The lines above comprise half of ‘Tonight the dark — after Emile Verhaeren’, lines also quoted on the front cover, as though to guide the reader even before the pamphlet is opened. A second poem after Verhaeren (a Belgian poet, writing in French) is ‘The Pilgrim Trees’, describing a line of winter trees —
Wrapped in huge sadness, lost in thought,
they line the evening roads, let fall
their weathered grief, their last remains.
Even the pointer to personal grief, the twelve lines of ‘Late Spring’, carries only a dedication in initials: ‘For C.M.M.’ This poem contains the same ‘weathered grief’ and ‘huge sadness’. Although McCulloch writes in the first person here, the way in which he holds back the name, keeping it private, lets the all-pervasive sense of loss take the foreground:
My thoughts are clay that no new growth can break:
Nothing green pierces the icy drift.
In winter light the chalky fields ache,
Their earth too hard for anything to lift.

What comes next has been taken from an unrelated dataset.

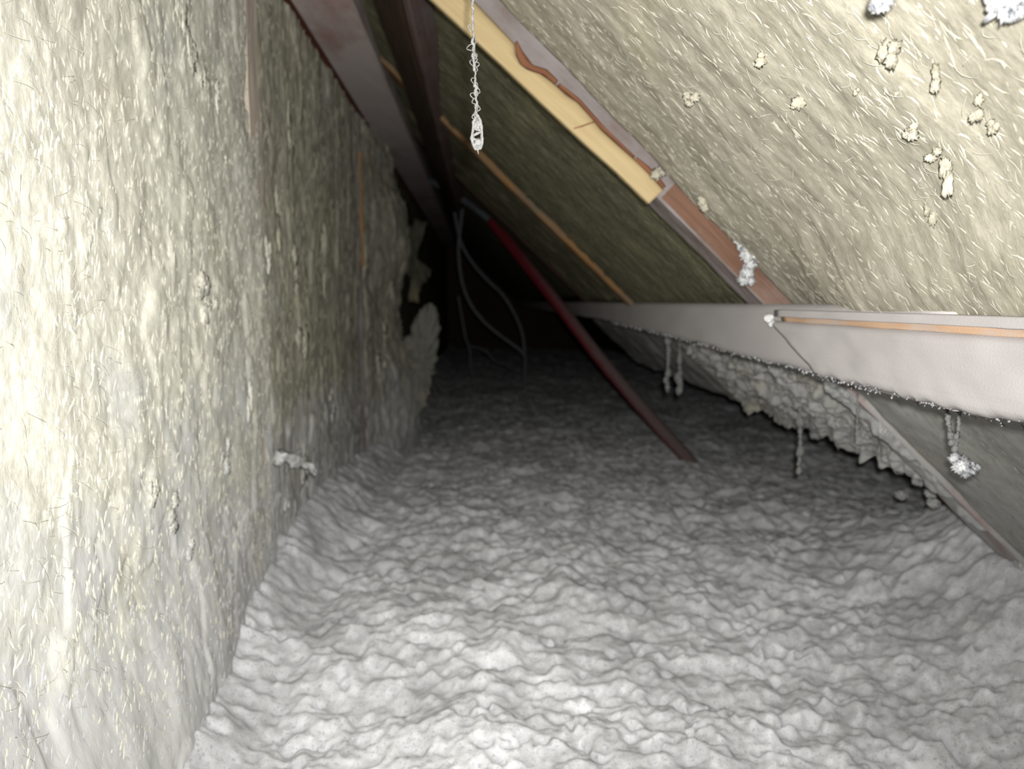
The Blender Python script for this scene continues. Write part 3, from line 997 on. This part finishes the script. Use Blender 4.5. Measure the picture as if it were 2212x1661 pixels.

The more I read this pamphlet, the more connections emerge. McCulloch has a piece dedicated to Tennyson, another Lincolnshire poet. Again, only twelve lines. I wonder if (buried deep under its surface, and invisible) is Tennyson’s ‘In Memoriam’? How well the rhymed quatrains make the loss both memorable and universal; they are poems as an act of remembrance.